## Start

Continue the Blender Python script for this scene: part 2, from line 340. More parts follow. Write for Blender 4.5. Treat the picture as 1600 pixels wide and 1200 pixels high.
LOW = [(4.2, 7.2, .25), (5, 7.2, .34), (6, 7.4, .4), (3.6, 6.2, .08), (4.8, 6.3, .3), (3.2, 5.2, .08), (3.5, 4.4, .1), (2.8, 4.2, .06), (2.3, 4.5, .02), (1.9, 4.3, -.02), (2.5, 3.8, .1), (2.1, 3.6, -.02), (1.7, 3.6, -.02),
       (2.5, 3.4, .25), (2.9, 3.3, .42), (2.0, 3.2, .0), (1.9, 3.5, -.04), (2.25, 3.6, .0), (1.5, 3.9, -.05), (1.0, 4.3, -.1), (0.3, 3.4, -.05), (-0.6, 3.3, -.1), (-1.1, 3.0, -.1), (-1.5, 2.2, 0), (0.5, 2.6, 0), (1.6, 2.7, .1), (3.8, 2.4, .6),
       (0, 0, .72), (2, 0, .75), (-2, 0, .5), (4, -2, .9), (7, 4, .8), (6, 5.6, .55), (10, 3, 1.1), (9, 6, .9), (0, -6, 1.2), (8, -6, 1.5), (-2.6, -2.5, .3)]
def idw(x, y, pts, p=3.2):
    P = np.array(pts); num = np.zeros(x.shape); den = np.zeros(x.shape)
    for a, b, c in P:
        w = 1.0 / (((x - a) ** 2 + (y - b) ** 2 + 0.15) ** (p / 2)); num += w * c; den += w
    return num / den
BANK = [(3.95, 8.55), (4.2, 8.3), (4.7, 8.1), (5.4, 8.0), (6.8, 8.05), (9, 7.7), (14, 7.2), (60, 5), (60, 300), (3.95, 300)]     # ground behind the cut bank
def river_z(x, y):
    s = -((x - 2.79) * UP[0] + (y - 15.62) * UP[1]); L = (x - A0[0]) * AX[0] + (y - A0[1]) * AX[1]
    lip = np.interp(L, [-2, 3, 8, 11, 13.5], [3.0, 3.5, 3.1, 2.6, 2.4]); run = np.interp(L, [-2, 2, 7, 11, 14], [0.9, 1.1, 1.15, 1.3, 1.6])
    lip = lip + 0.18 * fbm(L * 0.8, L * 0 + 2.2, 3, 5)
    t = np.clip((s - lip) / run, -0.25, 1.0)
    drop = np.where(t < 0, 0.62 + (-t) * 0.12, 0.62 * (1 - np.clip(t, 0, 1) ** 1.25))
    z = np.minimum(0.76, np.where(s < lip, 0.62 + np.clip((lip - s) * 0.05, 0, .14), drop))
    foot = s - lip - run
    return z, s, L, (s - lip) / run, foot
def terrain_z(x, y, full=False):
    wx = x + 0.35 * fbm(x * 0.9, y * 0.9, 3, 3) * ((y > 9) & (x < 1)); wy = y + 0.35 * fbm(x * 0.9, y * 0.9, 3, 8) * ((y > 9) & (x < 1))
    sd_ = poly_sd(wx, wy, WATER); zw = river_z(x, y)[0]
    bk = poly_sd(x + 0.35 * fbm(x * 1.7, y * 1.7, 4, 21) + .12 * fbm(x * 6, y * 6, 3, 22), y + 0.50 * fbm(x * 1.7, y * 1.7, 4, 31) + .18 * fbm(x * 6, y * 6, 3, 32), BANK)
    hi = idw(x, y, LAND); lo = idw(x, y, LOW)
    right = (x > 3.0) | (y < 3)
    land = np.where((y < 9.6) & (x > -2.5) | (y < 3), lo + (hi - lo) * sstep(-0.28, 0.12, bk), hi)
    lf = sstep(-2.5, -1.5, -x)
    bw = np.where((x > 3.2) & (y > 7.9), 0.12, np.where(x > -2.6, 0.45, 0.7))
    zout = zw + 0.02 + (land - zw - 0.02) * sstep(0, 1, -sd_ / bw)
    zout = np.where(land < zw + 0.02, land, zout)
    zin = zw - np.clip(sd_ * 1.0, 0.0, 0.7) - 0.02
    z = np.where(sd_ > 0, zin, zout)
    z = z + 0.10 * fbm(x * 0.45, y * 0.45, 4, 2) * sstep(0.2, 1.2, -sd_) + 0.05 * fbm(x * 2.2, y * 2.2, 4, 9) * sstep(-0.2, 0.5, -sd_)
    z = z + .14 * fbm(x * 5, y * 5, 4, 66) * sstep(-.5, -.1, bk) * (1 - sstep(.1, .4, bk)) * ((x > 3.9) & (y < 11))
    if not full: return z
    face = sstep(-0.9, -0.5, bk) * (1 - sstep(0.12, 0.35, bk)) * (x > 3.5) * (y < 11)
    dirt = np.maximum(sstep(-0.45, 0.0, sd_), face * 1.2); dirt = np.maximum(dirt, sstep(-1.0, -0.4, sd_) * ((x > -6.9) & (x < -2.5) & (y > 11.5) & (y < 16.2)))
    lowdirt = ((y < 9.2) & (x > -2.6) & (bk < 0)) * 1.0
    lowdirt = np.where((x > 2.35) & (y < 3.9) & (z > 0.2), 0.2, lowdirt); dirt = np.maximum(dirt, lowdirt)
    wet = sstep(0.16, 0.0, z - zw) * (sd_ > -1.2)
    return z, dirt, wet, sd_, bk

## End

--- EXERCISE ---
Copy all data exactly, start to finish.

--- OUTPUT OF THE EXERCISE ---
Continue the Blender Python script for this scene: part 2, from line 340. More parts follow. Write for Blender 4.5. Treat the picture as 1600 pixels wide and 1200 pixels high.
LOW = [(4.2, 7.2, .25), (5, 7.2, .34), (6, 7.4, .4), (3.6, 6.2, .08), (4.8, 6.3, .3), (3.2, 5.2, .08), (3.5, 4.4, .1), (2.8, 4.2, .06), (2.3, 4.5, .02), (1.9, 4.3, -.02), (2.5, 3.8, .1), (2.1, 3.6, -.02), (1.7, 3.6, -.02),
       (2.5, 3.4, .25), (2.9, 3.3, .42), (2.0, 3.2, .0), (1.9, 3.5, -.04), (2.25, 3.6, .0), (1.5, 3.9, -.05), (1.0, 4.3, -.1), (0.3, 3.4, -.05), (-0.6, 3.3, -.1), (-1.1, 3.0, -.1), (-1.5, 2.2, 0), (0.5, 2.6, 0), (1.6, 2.7, .1), (3.8, 2.4, .6),
       (0, 0, .72), (2, 0, .75), (-2, 0, .5), (4, -2, .9), (7, 4, .8), (6, 5.6, .55), (10, 3, 1.1), (9, 6, .9), (0, -6, 1.2), (8, -6, 1.5), (-2.6, -2.5, .3)]
def idw(x, y, pts, p=3.2):
    P = np.array(pts); num = np.zeros(x.shape); den = np.zeros(x.shape)
    for a, b, c in P:
        w = 1.0 / (((x - a) ** 2 + (y - b) ** 2 + 0.15) ** (p / 2)); num += w * c; den += w
    return num / den
BANK = [(3.95, 8.55), (4.2, 8.3), (4.7, 8.1), (5.4, 8.0), (6.8, 8.05), (9, 7.7), (14, 7.2), (60, 5), (60, 300), (3.95, 300)]     # ground behind the cut bank
def river_z(x, y):
    s = -((x - 2.79) * UP[0] + (y - 15.62) * UP[1]); L = (x - A0[0]) * AX[0] + (y - A0[1]) * AX[1]
    lip = np.interp(L, [-2, 3, 8, 11, 13.5], [3.0, 3.5, 3.1, 2.6, 2.4]); run = np.interp(L, [-2, 2, 7, 11, 14], [0.9, 1.1, 1.15, 1.3, 1.6])
    lip = lip + 0.18 * fbm(L * 0.8, L * 0 + 2.2, 3, 5)
    t = np.clip((s - lip) / run, -0.25, 1.0)
    drop = np.where(t < 0, 0.62 + (-t) * 0.12, 0.62 * (1 - np.clip(t, 0, 1) ** 1.25))
    z = np.minimum(0.76, np.where(s < lip, 0.62 + np.clip((lip - s) * 0.05, 0, .14), drop))
    foot = s - lip - run
    return z, s, L, (s - lip) / run, foot
def terrain_z(x, y, full=False):
    wx = x + 0.35 * fbm(x * 0.9, y * 0.9, 3, 3) * ((y > 9) & (x < 1)); wy = y + 0.35 * fbm(x * 0.9, y * 0.9, 3, 8) * ((y > 9) & (x < 1))
    sd_ = poly_sd(wx, wy, WATER); zw = river_z(x, y)[0]
    bk = poly_sd(x + 0.35 * fbm(x * 1.7, y * 1.7, 4, 21) + .12 * fbm(x * 6, y * 6, 3, 22), y + 0.50 * fbm(x * 1.7, y * 1.7, 4, 31) + .18 * fbm(x * 6, y * 6, 3, 32), BANK)
    hi = idw(x, y, LAND); lo = idw(x, y, LOW)
    right = (x > 3.0) | (y < 3)
    land = np.where((y < 9.6) & (x > -2.5) | (y < 3), lo + (hi - lo) * sstep(-0.28, 0.12, bk), hi)
    lf = sstep(-2.5, -1.5, -x)
    bw = np.where((x > 3.2) & (y > 7.9), 0.12, np.where(x > -2.6, 0.45, 0.7))
    zout = zw + 0.02 + (land - zw - 0.02) * sstep(0, 1, -sd_ / bw)
    zout = np.where(land < zw + 0.02, land, zout)
    zin = zw - np.clip(sd_ * 1.0, 0.0, 0.7) - 0.02
    z = np.where(sd_ > 0, zin, zout)
    z = z + 0.10 * fbm(x * 0.45, y * 0.45, 4, 2) * sstep(0.2, 1.2, -sd_) + 0.05 * fbm(x * 2.2, y * 2.2, 4, 9) * sstep(-0.2, 0.5, -sd_)
    z = z + .14 * fbm(x * 5, y * 5, 4, 66) * sstep(-.5, -.1, bk) * (1 - sstep(.1, .4, bk)) * ((x > 3.9) & (y < 11))
    if not full: return z
    face = sstep(-0.9, -0.5, bk) * (1 - sstep(0.12, 0.35, bk)) * (x > 3.5) * (y < 11)
    dirt = np.maximum(sstep(-0.45, 0.0, sd_), face * 1.2); dirt = np.maximum(dirt, sstep(-1.0, -0.4, sd_) * ((x > -6.9) & (x < -2.5) & (y > 11.5) & (y < 16.2)))
    lowdirt = ((y < 9.2) & (x > -2.6) & (bk < 0)) * 1.0
    lowdirt = np.where((x > 2.35) & (y < 3.9) & (z > 0.2), 0.2, lowdirt); dirt = np.maximum(dirt, lowdirt)
    wet = sstep(0.16, 0.0, z - zw) * (sd_ > -1.2)
    return z, dirt, wet, sd_, bk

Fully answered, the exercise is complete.